Now, there is another education bill everyone can and should get behind. The Educating for Democracy Act, introduced in September on Constitution Day with bipartisan support, would finally do something about our chronic civic education crisis.
The data about the civic education problem is certainly not fake news. Test scores from the National Assessment of Educational Assessment (NAEP) earlier this year showed that only 24 percent of America’s 8th graders are “proficient” or better in government and civics, with a shocking 15 percent proficient in U.S. history. Secretary of Education Betsy DeVos rightly called the results “stark and inexcusable,” but such low scores have been excused by inaction for years. A 2018 study showed that only one in three Americans could pass the civics portion of the national citizenship test. Students apparently believe Judge Judy is on the Supreme Court and that climate change was started by the Cold War.
Sadly, everyone from the federal government to the schools has abandoned civic education in recent decades. Instead, our attention goes to reading and the new priority for STEM (science, technology, engineering and mathematics) education. By one estimate, the federal government now spends $54 per student annually on STEM and a meager five cents per student on civics. Schools used to require several courses in civics but, by now, the typical civics curriculum is a one-semester course in high school and virtually nothing in the elementary or middle school grades.
I recently completed a study for the Orrin G. Hatch Foundation on the commonsense steps needed to right the civics ship, and it points to many of the provisions contained in the new Educating for Democracy bill. For starters, the federal government needs to begin funding civic education again, having dropped its support from nearly $150 million 10 years ago to about $5 million a year today. This bill would allocate $1 billion per year over the next five years largely to states and providers of civic education.

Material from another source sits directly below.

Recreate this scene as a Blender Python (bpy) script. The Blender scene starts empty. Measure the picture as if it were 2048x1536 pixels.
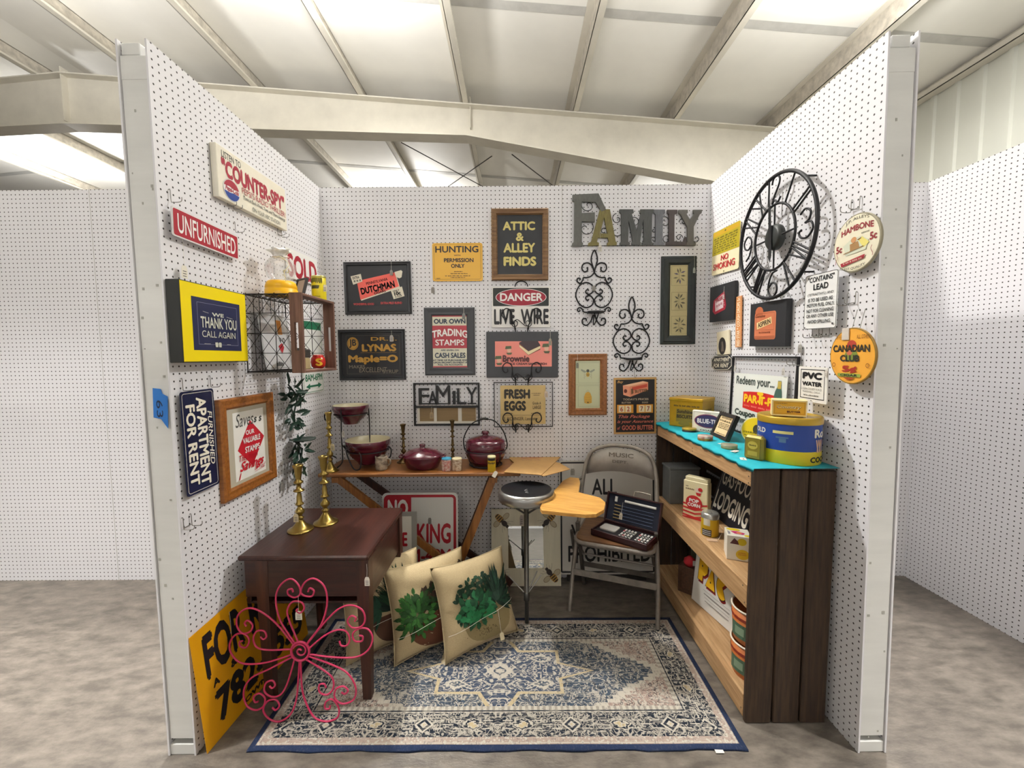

Another commitment in the bill is to undertake adequate testing of civic education progress in the schools. We live in a testing culture in reading, math and science, but the NAEP test on government and civics is only given periodically and to 8th graders only. As the bill calls for, we need to be testing at least once in the elementary (4th grade), middle school (8th grade) and high school (12th grade) years. This encourages layer cake learning — setting a foundation of civic learning in the youngest grades that is built on every year through high school.
The bill rightly acknowledges the priority of teacher training. There is not enough targeted training for civics teachers in their own schooling, and then on-the-job training is woefully deficient. If teachers do not have deep knowledge and a love for the subject matter, they will never reach their students. A few states, notably Florida, have developed teacher training models around newly implemented courses and goals for civic education.
The federal government can only go so far in education, however, since K-12 education is still primarily a state and local matter. Therefore, it is left to the states to undertake the single most important effort to improve civic education: require it in the curriculum. As a report from the Education Commission of the States noted in 2017, most states require only a single one-semester course in civics, which “contrasts with course requirements in the 1960s, when three required courses in civics and government were common and civics were woven throughout the K-12 curriculum.” We cannot rest until civics is taught in elementary and middle schools, with a year-long course required in high school and a comprehensive test before graduation. States have a long way to go to get there.
Our democracy has faced quite a stress test in 2020 and has shown vulnerabilities. In order to build greater resilience for the future, the answer is a renewed commitment to civic education, beginning with the bipartisan passage of the Educating for Democracy Act.
David Davenport is a research fellow at the Hoover Institution and a visiting scholar at the Orrin G. Hatch Foundation.